What leaves one bemused is the ostensibly anti-Rajapaksa Colombo elite’s attitude towards Blair. Why do Sri Lankan leaders, supposedly committed to the rule of law and good governance, court Blair? The answer partly lies in the Colombo elite’s blind admiration of all things Western and white. The visit of an ex-British Prime Minister is thereby perceived as an ‘achievement’ of the yahapalana government’s measures to rebuild Sri Lanka’s ‘image’ internationally. That ex-Premier’s record in the UK and on the world stage is irrelevant to Colombo’s elite. In their euphoria over Blair, they ignore the fact that the dubious records of Blair and Rajapaksa are equally controversial. Their prejudices and biases make Rajapaksa the villain/village thug and Blair a distinguished foreign dignitary.

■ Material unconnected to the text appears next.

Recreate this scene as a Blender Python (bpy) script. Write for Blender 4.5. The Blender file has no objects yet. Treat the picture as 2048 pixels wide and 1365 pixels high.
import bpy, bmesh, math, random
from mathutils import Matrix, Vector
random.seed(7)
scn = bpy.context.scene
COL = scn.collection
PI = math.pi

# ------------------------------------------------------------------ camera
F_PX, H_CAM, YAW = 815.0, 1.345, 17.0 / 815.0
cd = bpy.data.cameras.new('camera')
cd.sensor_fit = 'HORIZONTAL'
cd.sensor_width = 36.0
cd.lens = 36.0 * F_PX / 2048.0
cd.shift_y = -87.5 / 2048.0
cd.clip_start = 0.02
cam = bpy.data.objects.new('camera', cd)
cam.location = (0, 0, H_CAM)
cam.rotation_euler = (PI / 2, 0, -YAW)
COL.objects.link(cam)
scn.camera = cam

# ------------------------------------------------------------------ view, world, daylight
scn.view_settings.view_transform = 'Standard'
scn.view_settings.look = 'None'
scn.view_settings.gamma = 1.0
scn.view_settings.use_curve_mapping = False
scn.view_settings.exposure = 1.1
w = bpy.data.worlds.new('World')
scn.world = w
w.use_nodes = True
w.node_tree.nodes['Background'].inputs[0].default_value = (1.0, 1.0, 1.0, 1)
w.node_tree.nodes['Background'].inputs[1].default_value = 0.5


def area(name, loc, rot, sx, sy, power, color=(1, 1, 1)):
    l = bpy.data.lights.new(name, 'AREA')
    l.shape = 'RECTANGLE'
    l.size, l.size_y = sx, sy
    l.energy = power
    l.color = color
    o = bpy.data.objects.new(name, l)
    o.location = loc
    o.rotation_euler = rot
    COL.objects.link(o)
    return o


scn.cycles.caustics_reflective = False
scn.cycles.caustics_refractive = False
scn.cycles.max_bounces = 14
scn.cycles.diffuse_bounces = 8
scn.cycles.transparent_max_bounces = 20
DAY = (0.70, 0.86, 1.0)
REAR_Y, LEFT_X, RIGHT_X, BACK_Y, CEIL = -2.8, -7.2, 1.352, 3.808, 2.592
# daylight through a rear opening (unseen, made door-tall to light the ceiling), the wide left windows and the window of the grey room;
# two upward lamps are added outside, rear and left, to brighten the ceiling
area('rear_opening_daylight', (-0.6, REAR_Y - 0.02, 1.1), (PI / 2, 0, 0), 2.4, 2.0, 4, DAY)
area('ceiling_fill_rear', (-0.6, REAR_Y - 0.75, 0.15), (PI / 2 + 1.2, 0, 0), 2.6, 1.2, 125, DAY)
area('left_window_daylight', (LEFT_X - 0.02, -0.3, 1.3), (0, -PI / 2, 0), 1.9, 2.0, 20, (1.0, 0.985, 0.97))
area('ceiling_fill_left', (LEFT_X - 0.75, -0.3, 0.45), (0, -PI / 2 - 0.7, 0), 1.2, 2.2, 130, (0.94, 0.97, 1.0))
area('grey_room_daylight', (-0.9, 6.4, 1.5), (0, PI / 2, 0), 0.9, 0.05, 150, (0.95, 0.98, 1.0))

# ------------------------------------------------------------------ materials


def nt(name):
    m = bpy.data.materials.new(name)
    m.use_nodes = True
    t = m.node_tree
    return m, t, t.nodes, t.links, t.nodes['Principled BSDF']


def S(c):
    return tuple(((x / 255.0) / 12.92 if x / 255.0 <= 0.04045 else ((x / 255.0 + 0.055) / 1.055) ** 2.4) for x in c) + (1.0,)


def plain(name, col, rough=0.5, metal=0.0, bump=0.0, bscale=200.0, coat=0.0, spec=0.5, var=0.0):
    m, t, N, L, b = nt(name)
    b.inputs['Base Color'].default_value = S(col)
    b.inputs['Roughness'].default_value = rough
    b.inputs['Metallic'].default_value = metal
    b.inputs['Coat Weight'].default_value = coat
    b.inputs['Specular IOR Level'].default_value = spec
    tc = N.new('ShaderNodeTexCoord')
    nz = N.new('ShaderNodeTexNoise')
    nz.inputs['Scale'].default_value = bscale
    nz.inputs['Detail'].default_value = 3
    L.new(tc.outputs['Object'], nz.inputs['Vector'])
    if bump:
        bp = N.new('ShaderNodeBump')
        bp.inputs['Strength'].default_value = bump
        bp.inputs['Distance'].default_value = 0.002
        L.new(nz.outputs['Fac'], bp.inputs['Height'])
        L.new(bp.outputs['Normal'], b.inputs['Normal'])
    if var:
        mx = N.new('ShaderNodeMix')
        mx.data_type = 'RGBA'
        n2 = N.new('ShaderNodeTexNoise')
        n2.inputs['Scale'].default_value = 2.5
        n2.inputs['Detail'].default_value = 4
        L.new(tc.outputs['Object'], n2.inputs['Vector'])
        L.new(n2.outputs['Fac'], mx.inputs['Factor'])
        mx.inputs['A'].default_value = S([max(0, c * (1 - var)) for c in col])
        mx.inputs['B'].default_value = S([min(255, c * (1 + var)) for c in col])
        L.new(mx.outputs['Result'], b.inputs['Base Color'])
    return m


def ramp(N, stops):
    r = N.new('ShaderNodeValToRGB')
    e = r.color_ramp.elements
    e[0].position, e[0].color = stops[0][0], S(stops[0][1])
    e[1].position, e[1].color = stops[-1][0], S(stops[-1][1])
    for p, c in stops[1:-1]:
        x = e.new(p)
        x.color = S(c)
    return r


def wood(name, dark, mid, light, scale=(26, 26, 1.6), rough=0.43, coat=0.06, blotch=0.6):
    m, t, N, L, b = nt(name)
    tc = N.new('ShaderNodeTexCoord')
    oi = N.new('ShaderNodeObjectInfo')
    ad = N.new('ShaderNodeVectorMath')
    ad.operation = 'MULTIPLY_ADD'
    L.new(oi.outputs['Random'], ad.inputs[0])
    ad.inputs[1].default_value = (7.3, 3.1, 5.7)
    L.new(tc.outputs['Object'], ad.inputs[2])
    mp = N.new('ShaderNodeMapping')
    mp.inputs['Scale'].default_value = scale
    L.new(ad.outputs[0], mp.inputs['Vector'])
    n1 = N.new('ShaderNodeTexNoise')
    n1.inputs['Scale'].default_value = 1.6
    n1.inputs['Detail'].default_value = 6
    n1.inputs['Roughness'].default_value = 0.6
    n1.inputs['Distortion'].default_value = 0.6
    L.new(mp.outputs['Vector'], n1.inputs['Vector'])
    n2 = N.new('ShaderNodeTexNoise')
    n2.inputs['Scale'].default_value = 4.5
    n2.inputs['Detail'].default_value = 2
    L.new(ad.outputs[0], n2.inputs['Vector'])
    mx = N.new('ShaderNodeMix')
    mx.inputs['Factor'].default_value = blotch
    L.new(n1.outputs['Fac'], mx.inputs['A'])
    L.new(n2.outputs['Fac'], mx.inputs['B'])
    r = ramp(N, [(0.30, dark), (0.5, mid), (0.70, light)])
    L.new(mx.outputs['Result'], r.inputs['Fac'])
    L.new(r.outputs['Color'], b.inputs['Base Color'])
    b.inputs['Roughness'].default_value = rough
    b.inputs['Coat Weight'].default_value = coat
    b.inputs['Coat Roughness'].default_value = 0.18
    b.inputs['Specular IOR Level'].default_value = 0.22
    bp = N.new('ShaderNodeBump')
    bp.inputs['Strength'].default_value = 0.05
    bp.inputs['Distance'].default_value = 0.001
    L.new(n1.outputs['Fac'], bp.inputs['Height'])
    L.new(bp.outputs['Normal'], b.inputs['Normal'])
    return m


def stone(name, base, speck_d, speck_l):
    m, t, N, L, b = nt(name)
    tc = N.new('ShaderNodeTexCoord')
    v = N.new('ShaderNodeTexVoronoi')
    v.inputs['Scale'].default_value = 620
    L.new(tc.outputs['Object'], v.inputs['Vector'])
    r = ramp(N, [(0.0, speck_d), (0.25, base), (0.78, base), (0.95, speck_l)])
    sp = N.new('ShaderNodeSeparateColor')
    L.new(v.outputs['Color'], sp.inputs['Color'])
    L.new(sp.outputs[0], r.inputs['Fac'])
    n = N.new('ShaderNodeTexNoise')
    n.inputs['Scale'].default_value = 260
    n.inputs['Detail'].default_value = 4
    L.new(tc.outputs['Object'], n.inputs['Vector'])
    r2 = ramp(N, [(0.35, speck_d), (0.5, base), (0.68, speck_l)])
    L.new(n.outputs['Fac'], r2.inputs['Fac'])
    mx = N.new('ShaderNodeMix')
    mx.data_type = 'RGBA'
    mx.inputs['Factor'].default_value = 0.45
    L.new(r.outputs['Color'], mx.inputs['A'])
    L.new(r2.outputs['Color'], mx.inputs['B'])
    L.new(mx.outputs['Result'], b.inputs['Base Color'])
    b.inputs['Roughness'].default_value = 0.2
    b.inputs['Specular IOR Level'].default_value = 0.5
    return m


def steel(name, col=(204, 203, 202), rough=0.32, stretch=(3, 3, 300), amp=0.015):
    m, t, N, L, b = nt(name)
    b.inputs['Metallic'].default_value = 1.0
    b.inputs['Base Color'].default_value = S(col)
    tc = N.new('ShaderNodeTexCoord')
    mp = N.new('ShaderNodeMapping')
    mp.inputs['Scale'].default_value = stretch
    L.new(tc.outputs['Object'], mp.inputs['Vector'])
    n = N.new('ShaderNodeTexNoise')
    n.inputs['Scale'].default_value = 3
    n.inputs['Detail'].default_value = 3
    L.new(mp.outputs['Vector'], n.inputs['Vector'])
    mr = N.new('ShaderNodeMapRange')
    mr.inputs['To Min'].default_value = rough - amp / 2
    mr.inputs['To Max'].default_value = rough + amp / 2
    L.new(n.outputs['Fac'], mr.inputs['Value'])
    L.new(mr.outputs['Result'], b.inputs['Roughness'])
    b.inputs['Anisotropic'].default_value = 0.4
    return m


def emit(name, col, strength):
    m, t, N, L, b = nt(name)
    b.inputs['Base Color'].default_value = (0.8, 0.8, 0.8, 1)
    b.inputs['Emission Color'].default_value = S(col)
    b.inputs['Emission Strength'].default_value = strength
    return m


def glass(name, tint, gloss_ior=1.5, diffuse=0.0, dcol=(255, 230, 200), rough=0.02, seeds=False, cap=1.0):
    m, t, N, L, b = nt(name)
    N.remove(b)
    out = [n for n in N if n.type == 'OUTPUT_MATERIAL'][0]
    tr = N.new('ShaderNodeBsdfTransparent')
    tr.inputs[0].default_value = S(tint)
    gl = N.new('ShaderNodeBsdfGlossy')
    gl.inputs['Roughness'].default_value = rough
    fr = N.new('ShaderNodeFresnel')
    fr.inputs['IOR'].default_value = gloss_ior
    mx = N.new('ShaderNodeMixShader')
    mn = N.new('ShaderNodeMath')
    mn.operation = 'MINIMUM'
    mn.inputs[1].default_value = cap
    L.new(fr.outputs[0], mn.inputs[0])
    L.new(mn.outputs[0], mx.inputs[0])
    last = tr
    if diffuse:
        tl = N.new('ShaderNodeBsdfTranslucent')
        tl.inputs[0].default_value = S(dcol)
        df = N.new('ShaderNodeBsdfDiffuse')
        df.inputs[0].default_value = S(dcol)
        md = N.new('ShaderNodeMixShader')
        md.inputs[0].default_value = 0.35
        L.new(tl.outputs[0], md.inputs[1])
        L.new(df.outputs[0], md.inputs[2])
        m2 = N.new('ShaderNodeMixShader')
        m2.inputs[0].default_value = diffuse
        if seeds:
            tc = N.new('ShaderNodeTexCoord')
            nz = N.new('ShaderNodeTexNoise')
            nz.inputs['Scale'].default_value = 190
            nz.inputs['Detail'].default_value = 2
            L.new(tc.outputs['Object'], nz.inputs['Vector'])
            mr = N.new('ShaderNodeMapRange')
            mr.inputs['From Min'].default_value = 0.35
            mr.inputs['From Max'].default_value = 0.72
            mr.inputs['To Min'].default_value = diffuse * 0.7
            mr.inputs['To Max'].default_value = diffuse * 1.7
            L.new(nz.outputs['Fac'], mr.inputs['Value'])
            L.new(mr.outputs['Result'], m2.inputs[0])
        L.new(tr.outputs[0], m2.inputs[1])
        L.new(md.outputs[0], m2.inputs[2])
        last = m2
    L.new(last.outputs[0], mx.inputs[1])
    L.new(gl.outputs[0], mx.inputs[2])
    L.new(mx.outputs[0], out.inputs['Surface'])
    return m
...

Secondly, Colombo may intend to request Blair’s help when dealing with the UN HRC and Western governments. Blair himself has promised to talk on behalf of Sri Lanka internationally. Colombo will certainly have an influential friend in Blair, but steps of this nature do not differ from the Rajapaksas hiding behind Sir Desmond de Silva QC, costly lobbying firms and Chris Nonis’s London contacts to hide their wartime failures. A mature and more advisable approach is that of harnessing international links with individuals with strong track records of standing for human rights, the duplicity of the international system and injustice, in all its forms.
The day the Colombo elite reaches that level of maturity, beyond their neo-colonial, ‘Master-race-worshipping’ hangover, Sri Lanka could take real forward steps.